## [EXERCISE PROMPT]
Omit the pictures and print exactly the lines of the listing below, starting at the first and ending at the line containing "t = max(0, min(1, (x".

## [DATA EXTRACT]
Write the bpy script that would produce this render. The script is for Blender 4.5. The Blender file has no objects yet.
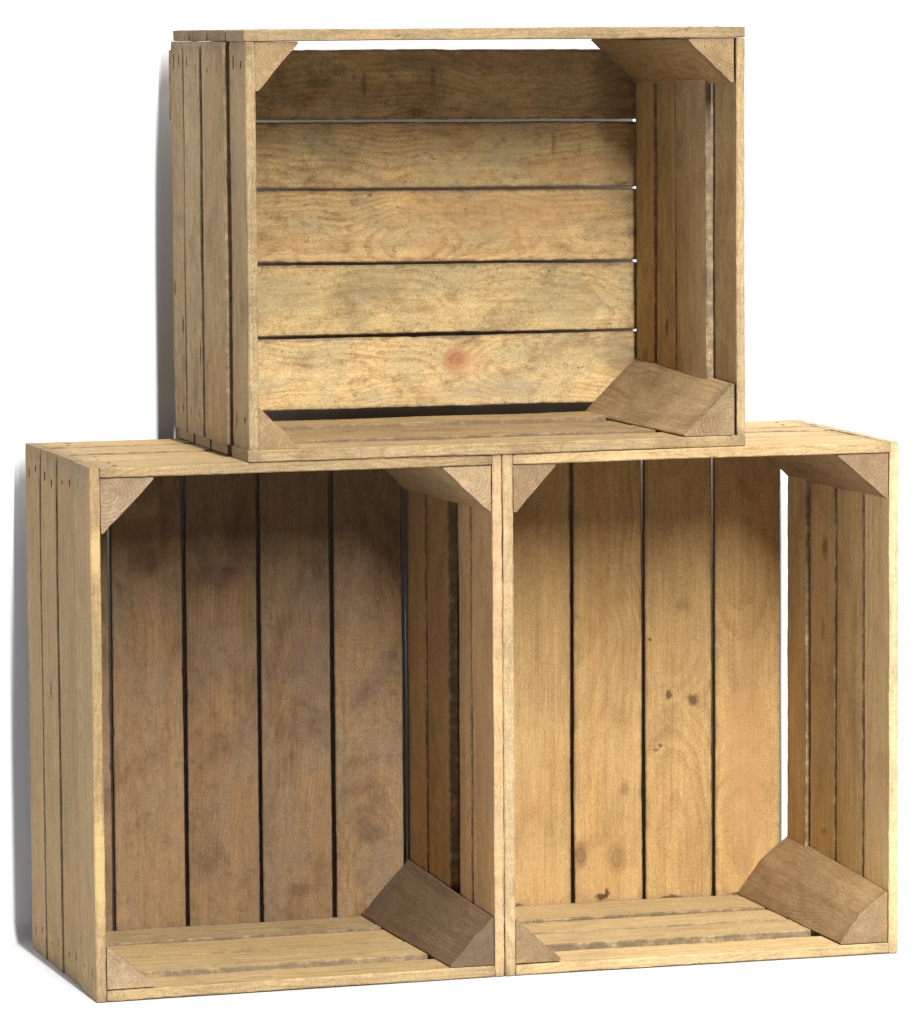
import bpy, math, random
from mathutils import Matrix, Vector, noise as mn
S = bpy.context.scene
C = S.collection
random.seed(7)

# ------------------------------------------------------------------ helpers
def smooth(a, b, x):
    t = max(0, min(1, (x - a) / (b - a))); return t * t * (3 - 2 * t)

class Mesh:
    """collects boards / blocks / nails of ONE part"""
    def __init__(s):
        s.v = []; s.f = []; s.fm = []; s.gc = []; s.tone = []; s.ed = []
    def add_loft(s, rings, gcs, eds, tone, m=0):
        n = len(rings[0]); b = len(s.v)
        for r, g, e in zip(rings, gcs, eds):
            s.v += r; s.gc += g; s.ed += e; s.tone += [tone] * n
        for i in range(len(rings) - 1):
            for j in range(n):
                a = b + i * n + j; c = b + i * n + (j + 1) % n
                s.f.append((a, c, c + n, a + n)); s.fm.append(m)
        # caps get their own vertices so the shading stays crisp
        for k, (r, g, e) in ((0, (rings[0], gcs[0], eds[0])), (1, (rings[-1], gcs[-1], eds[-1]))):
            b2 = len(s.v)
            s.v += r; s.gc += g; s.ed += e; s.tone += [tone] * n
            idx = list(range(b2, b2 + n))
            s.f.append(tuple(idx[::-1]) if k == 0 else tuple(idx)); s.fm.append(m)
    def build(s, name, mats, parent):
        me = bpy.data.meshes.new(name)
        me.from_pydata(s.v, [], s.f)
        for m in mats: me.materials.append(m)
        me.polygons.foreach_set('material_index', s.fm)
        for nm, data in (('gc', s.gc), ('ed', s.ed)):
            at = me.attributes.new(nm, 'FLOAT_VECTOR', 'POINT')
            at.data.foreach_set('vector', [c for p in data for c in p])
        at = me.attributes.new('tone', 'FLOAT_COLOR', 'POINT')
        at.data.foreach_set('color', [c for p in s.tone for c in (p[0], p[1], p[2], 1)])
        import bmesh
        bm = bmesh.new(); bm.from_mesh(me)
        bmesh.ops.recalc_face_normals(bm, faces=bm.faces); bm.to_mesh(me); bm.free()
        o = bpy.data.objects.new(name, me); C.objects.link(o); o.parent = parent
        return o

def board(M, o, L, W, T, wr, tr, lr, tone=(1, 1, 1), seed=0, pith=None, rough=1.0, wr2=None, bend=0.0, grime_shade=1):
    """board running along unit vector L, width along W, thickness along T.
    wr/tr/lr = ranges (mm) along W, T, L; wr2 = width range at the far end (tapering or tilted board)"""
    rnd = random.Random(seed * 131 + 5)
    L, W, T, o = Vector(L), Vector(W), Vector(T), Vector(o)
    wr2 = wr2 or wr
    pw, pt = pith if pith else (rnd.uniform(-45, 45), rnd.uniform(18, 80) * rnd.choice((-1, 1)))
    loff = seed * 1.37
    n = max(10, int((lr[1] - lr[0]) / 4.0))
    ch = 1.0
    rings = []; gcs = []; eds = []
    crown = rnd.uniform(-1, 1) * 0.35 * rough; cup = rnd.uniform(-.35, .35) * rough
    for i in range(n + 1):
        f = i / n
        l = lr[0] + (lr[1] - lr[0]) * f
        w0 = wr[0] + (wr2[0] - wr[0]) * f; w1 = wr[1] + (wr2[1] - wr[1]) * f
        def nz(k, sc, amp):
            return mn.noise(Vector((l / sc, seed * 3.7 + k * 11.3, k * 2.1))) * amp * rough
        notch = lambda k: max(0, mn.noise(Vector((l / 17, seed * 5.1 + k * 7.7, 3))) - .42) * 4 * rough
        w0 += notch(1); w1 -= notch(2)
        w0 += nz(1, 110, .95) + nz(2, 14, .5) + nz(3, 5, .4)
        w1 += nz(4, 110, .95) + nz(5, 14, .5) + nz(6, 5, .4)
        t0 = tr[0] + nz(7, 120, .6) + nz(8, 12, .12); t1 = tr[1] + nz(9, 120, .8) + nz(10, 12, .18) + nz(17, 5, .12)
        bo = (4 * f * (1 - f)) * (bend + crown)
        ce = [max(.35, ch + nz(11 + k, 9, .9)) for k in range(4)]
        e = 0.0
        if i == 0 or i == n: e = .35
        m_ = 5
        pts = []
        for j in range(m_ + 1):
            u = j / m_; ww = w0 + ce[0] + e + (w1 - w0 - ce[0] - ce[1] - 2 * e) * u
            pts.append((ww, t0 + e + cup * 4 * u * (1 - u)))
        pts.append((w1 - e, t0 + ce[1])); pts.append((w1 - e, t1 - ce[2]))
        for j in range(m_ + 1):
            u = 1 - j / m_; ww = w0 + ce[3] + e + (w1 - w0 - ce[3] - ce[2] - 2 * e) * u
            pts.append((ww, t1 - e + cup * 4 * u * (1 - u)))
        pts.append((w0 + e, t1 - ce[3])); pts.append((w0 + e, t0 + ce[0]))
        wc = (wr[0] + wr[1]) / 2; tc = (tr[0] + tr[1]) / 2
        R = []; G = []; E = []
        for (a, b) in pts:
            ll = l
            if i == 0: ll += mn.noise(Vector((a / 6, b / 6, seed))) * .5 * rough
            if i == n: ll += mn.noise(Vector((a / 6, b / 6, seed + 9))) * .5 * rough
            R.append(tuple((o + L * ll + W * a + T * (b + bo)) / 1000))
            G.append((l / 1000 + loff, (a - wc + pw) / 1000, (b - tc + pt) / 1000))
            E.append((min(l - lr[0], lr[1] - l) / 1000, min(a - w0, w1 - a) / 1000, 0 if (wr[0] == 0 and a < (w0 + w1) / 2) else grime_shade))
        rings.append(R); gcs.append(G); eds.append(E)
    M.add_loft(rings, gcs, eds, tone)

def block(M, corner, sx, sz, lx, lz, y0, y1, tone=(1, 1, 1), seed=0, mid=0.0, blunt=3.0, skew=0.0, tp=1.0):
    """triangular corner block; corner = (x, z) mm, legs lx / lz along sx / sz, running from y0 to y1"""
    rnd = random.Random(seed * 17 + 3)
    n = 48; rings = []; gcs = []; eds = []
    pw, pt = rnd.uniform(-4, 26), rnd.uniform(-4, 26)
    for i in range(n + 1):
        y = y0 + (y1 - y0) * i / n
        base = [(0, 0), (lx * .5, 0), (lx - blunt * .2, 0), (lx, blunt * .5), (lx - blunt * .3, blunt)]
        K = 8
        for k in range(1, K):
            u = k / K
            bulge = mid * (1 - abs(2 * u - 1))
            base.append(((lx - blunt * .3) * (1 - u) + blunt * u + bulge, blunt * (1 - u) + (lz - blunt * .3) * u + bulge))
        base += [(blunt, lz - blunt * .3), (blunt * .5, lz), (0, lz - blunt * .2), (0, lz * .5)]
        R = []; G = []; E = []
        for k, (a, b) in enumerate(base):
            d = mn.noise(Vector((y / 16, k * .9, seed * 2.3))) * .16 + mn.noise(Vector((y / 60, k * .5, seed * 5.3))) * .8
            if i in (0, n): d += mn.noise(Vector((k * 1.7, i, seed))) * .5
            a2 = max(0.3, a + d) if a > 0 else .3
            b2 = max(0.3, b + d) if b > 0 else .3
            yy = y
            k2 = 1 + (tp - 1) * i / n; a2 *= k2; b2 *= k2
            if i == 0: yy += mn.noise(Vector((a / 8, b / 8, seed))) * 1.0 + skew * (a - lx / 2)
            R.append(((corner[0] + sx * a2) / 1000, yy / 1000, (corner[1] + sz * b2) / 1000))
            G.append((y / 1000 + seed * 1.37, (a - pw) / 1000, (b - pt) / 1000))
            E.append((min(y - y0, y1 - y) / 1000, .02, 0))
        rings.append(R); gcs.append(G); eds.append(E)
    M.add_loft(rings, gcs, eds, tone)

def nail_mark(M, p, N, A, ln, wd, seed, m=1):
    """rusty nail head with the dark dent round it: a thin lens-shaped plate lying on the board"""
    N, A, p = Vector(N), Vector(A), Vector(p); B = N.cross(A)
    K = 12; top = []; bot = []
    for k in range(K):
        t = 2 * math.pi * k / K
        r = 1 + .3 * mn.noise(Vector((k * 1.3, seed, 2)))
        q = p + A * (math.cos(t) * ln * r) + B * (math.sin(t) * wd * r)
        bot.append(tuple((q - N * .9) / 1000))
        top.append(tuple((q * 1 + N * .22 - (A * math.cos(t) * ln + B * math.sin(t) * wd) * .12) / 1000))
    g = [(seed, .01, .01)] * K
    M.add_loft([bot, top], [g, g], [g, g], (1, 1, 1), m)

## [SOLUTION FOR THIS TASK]
Write the bpy script that would produce this render. The script is for Blender 4.5. The Blender file has no objects yet.
import bpy, math, random
from mathutils import Matrix, Vector, noise as mn
S = bpy.context.scene
C = S.collection
random.seed(7)

# ------------------------------------------------------------------ helpers
def smooth(a, b, x):
    t = max(0, min(1, (x - a) / (b - a))); return t * t * (3 - 2 * t)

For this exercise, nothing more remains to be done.